One reason the dreamers often failed, she says, is that they tended to invest so much of their effort into positive-thinking their way to success that they forgot to do the real work. That, she wrote in a 2014 article in the New York Times “Sunday Review,” “fools our minds into perceiving that we've already attained our goal, slackening our readiness to pursue it.”

Runners, of course, aren't likely to get lazy and forget to train. Most of us realize that the only way to achieve our dream is by hard work.

But Oettingen isn't done. She's not a runner, but she is an expert at goal achievement. The first stages, she says, are to identify your wish, then let yourself fantasize about the outcome you desire, because such fantasies do have a role in propelling yourself toward it. But then you should change gears and look at the obstacles standing between you and your dream. That way, she says, you will understand what you must do to overcome them.

She calls this process “mental contrasting,” by which she means contrasting your dreams with the obstacles you will need to overcome. Doing so, she argues, will force you to deal with the reality of whether you have the time, energy, or talent to actually do what you want—a discovery that can save you a lot of grief later on.

“If people would do that,” she says, “they would understand what they really want, and that would give them more satisfaction than blindly running after more and more.”

For runners, what this ultimately translates to is realistic goal setting. “[It's] the key to not being disappointed,” Vail says.

It's also important to have backup goals. Vail always has an “A” goal and a “B” goal. “The 'A' is always quite lofty but not unrealistic,” he says, “while the 'B' is the bare minimum that I would be satisfied with.”

For example, in this year's U.S. championships, his “A” goal was to be in the top three and go to the world championships. His “B” was to be in the top six. He was fifth. “I don't usually talk about my ‘B’ goal,” he says. “I just keep it in the back of my mind and try to focus on the ‘A.’ “ But he notes, “I hit my ‘B’ much more often than I hit my ‘A.’”

If you take this approach, you have to realize that missing the “A” goal isn't a failure. “If it's not worth striving for and falling short, then it’s probably not worth striving for,” Simons says.

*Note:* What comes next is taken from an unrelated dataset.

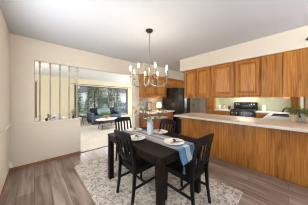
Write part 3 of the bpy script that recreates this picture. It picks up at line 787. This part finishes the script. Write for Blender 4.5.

Studies of history’s great achievers, he adds, show that the one common denominator—besides achieving great things—was the tremendous number and scope of their failures. This is not commonly reported or understood.

In part, this is because you often learn more from a failure than you do from a success. “I think logically,” says Hailey, who is by profession an engineer. “It's like writing a [computer] program or giving a presentation. There will always be things you miss, and things you learn from that make you better prepared next time.”

But also, it's because sometimes you just want to throw yourself out there after a lofty goal. In a reception after this year's Grandma's Marathon, 1980s marathon great Dick Beardsley noted that some of his greatest successes came from doing exactly this…even if on other occasions he failed miserably.

If you are faced with such a decision, give yourself the freedom to risk without fear. As Cotner says, “Go for it. If it doesn't happen, there’s no failure.”